Shares of some fundamentally weak stocks have hit record price highs over the past few months due solely to short squeezes triggered by social-media hype surrounding them. Heavily shorted stocks Support.com (SPRT) and SCWorx (WORX) are examples. They are struggling to stay afloat and are highly overvalued at their current price levels. We think that because these two stocks could witness a price pullback soon, they are best avoided now. Read on.Earlier this year, several short squeezes triggered by subreddit r/wallstreetbets wreaked havoc in the financial markets. Shares of struggling companies GameStop Corporation (NYSE:GME) and AMC Entertainment Holdings (NYSE:AMC), for example, skyrocketed in price, with retail investors betting against hedge funds. This trend is expected to continue because retail traders are expected to gain more influence over the market as sophisticated technology and zero-commission trading platforms gain prominence.
One objective of retail investors is to gain from betting on stocks that are being discussed on numerous social media platforms and might experience a short squeeze.
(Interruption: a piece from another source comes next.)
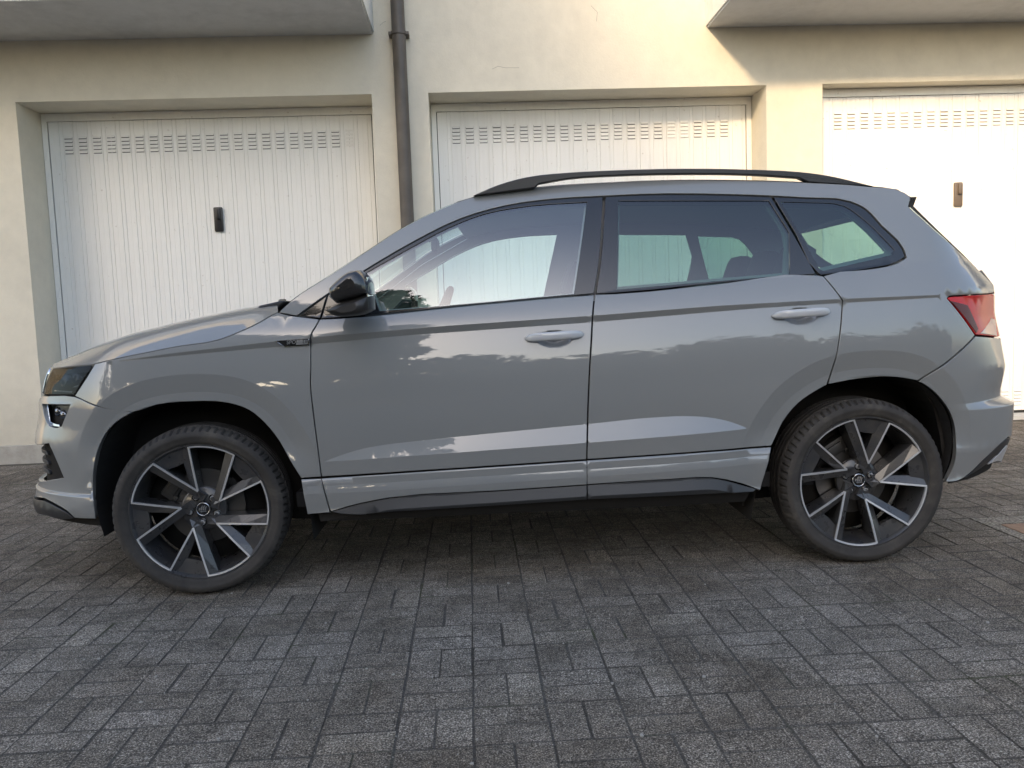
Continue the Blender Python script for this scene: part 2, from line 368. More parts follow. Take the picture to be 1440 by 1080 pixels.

However, while short squeezes can lead to eye-popping rallies in many stocks, those companies that have weak business models or other fundamental weaknesses should eventually see a pullback.
Short squeeze candidates Support.com Inc. (SPRT) and SCWorx Corp. (WORX) seem to have garnered significant attention lately in the ongoing retail trading frenzy. However, due to their weak financials and bleak growth prospects, these stocks are overvalued at their current price levels. Hence, we think they are best avoided now.